Built around a skeletal bassline reminiscent of early The Cure and featuring the best whistling this side of Young Folks, its perfection is almost embarrassing. It's also an oddly unsettling affair, with the chirpy melody and gadabout title masking a more defeated core: "Oh mama, I wanna go surfing/ Oh mama, I don't care about nothing". It's as though the Beach Boys had they been raised in Manchester.

Elsewhere, Make You Mine utilises distant handclaps, splashing cymbals and more whistling to create a modern take on '50s rock 'n' roll, whilst Submarine melds a Joy Division bassline with some spidery guitar riffs to spooky effect. Down By The Water slows things down to brilliantly melodramatic drip-feed, with singer Jonathan Pierce joined on the lovelorn chorus by some shimmering synth strings and group harmonies.

The most downbeat moment, musically at least, is then followed by the most exuberant. Saddest Summer is an urgent rush of new wave guitar pop, all processed claps and keyboard stabs, Pierce working himself up into a frenzy: "Summer's just beginning baby/ I might learn to hate you lady".

This preoccupation with summer is telling as the feel of the album is of stolen moments on holiday, or of extended hours spent at the beach not doing much but pining for the opposite sex. Perhaps the release date is appropriate, seeing as much of the lyrical content touches on the end of these holiday romances.
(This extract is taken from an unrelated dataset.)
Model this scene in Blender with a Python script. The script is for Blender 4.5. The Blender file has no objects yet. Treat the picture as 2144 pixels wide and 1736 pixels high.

What's more depressing than a grey winter's morning after a summer of carefree abandon?

One of the more direct break-up songs is the excellent Don't Be A Jerk, Johnny, which sees Pierce verging on the spiteful: "You used to be so pretty/ But now you're just tragic". To balance this out, the chorus is sung by a female voice repeating the title as Pierce counters with "It's out of love, it's out of love". As an evocation of the push and pull of a relationship on the verge of collapse it's pretty spot on. I Felt Stupid is another Cure-esque creation that sounds like the soundtrack to one of the best '80s high school movies never made.

If Summertime! is meant as a taster for what's to come then we should all be very excited. Deciding on which of these songs to leave off of the debut album is going to be difficult, and it's almost tempting to just cancel this release, whack on three more songs and release what would surely be one of 2010's best albums. But that would mean denying people the chance to hear this band now, and we can't have that. They lose half a point for releasing an album called Summertime in October, but other than that it's practically faultless.